MGM Holdings’ board of directors head Ann Mather said in a statement, “We want to thank Roger and look forward to him producing upcoming MGM films and have full confidence in Gary continuing to lead the company with the talented management team in place.”

Barber and Birnbaum were appointed co-chairmen and CEOs of MGM in December 2010 as the company emerged from a pre-packaged bankruptcy.
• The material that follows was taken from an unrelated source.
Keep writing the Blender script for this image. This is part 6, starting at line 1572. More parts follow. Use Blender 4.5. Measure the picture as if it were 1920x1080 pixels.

Since that time, they have secured a distribution and co-financing partnership with Sony Pictures Entertainment, which includes “Carrie,” “The Girl With the Dragon Tattoo,” “21 Jump Street” and the 23rd James Bond pic, “Skyfall.”

Warner Bros. is partnered with MGM on the three upcoming “Hobbit” films, with WB assuming MGM’s share of producing costs in exchange for taking over the international distribution and homevid on the films from MGM. The Lion is partnered with Paramount on “G.I. Joe: Retaliation” and “Hansel and Gretel: Witch Hunters.”

In addition, Barber and Birnbaum renewed MGM’s home entertainment distribution pact with Fox last year, extending the agreement through 2016. MGM TV shows created during the Barber-Birnbaum tenure include “Vikings” and “Teen Wolf”; MGM is also in development on the upcoming “reimagined” unscripted series “Fame” in partnership with Nigel Lythgoe.

MGM put itself up for sale in August 2009. Its pre-packaged bankruptcy wiped out more than $4 billion in debt and led to a $500 million cash infusion arranged through JPMorgan.

A public stock offering is under consideration at the company, which announced in August that it had posted second-quarter earnings of $42.1 million, or nearly four times the $12.2 million in earnings in the 2011 quarter.

MGM had disclosed in July in a filing with the Securities and Exchange Commission that it was considering an IPO under new legislation that allows companies with under $1 billion in revenue to keep the process confidential until 21 days before a roadshow.